Task details: Count how many lines hold the string "scene". Answer with that number and nothing more.

Data lines:
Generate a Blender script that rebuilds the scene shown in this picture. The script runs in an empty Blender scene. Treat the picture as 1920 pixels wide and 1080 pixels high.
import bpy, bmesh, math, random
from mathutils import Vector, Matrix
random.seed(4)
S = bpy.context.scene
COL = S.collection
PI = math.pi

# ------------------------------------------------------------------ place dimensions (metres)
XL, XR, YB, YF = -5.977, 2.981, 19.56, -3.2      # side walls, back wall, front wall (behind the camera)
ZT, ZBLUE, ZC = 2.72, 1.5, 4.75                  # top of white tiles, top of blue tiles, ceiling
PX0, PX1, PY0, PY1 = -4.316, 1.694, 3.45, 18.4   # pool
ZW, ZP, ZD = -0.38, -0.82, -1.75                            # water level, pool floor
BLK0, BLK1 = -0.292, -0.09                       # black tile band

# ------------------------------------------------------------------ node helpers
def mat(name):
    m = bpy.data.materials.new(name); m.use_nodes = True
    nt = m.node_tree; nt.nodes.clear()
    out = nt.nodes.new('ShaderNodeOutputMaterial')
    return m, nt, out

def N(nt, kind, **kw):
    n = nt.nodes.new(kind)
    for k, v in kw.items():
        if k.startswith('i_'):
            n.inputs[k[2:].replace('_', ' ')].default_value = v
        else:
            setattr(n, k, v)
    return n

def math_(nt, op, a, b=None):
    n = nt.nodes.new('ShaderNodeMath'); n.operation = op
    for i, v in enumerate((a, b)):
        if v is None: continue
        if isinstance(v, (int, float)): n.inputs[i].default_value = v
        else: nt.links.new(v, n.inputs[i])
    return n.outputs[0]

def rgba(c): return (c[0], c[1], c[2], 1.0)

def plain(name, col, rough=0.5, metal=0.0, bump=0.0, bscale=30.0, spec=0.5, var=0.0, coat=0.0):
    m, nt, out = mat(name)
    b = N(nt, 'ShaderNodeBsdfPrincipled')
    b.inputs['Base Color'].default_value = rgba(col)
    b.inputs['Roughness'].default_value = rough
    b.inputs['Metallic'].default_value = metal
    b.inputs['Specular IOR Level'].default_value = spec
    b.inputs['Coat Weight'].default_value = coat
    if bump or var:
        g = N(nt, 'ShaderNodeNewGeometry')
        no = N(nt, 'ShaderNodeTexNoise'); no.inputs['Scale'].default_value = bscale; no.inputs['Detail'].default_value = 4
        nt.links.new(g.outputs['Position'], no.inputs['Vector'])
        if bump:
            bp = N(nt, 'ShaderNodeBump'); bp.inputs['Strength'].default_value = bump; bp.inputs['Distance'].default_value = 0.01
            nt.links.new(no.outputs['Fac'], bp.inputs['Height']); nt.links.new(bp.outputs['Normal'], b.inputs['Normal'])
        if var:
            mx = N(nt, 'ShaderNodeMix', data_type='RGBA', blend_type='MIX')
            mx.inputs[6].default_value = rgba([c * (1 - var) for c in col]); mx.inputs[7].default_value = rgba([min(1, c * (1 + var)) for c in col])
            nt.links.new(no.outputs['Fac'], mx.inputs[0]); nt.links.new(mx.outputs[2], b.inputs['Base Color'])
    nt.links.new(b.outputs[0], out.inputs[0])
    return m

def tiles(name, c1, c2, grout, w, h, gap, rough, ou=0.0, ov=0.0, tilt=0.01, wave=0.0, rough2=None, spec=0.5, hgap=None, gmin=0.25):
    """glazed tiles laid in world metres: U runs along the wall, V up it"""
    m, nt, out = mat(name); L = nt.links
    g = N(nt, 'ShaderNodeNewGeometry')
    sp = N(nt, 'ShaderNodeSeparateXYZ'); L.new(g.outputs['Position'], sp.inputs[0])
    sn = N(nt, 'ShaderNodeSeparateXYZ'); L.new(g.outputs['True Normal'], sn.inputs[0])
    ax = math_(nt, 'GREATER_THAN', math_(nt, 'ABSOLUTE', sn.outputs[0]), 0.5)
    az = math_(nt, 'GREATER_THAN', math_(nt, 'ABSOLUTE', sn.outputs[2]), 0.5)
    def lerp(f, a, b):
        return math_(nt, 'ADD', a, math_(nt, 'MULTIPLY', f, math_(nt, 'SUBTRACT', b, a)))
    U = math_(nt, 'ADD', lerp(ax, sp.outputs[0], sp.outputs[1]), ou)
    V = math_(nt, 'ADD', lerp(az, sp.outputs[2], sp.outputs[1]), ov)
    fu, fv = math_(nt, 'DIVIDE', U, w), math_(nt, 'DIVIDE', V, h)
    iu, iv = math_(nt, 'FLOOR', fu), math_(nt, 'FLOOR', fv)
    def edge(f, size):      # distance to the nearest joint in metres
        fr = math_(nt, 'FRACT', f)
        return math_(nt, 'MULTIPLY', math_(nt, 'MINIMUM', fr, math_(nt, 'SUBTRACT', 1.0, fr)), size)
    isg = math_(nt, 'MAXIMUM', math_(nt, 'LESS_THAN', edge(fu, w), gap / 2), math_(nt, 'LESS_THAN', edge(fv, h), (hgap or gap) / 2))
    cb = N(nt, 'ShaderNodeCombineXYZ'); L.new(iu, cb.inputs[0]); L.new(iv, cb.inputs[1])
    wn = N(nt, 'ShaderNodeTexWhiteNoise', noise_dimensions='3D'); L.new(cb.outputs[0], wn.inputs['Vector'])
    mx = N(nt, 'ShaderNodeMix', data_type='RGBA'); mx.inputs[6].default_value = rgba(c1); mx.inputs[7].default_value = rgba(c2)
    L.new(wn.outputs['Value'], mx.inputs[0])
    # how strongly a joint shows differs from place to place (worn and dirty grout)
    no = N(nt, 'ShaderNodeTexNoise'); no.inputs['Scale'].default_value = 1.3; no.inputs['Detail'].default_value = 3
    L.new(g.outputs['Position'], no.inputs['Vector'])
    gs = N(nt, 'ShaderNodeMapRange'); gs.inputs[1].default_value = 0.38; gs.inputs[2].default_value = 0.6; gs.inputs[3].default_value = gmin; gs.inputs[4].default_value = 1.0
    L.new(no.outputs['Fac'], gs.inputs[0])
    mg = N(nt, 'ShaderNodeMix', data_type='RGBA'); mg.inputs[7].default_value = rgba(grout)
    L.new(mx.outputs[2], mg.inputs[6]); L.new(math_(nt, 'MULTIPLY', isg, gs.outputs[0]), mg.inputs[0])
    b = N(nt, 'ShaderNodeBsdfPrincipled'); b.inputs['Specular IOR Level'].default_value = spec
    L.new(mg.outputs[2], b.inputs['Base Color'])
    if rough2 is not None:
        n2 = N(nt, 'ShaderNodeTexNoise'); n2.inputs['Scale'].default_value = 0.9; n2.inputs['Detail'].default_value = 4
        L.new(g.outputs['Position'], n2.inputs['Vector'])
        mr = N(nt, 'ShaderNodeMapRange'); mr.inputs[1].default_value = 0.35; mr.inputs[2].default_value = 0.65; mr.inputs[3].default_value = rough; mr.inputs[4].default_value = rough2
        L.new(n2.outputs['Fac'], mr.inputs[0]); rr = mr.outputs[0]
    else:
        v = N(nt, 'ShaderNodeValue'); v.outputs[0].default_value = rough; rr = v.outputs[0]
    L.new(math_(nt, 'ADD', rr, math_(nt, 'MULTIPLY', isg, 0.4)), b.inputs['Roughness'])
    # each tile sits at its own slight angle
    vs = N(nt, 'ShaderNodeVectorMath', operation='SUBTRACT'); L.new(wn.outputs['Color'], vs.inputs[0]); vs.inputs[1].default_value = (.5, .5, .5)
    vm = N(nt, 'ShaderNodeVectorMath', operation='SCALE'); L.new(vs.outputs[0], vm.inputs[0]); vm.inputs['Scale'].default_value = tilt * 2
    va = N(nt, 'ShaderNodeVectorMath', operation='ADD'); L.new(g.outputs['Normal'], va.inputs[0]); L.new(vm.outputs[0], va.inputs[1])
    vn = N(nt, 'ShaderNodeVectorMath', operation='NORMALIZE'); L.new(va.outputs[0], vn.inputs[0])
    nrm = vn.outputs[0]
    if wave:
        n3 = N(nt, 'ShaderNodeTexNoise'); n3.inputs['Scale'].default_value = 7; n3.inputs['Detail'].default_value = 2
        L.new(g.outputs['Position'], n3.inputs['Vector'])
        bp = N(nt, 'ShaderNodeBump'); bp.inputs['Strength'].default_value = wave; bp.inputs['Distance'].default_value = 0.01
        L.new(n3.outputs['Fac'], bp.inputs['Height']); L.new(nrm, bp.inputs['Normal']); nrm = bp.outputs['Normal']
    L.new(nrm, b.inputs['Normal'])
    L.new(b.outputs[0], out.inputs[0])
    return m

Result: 2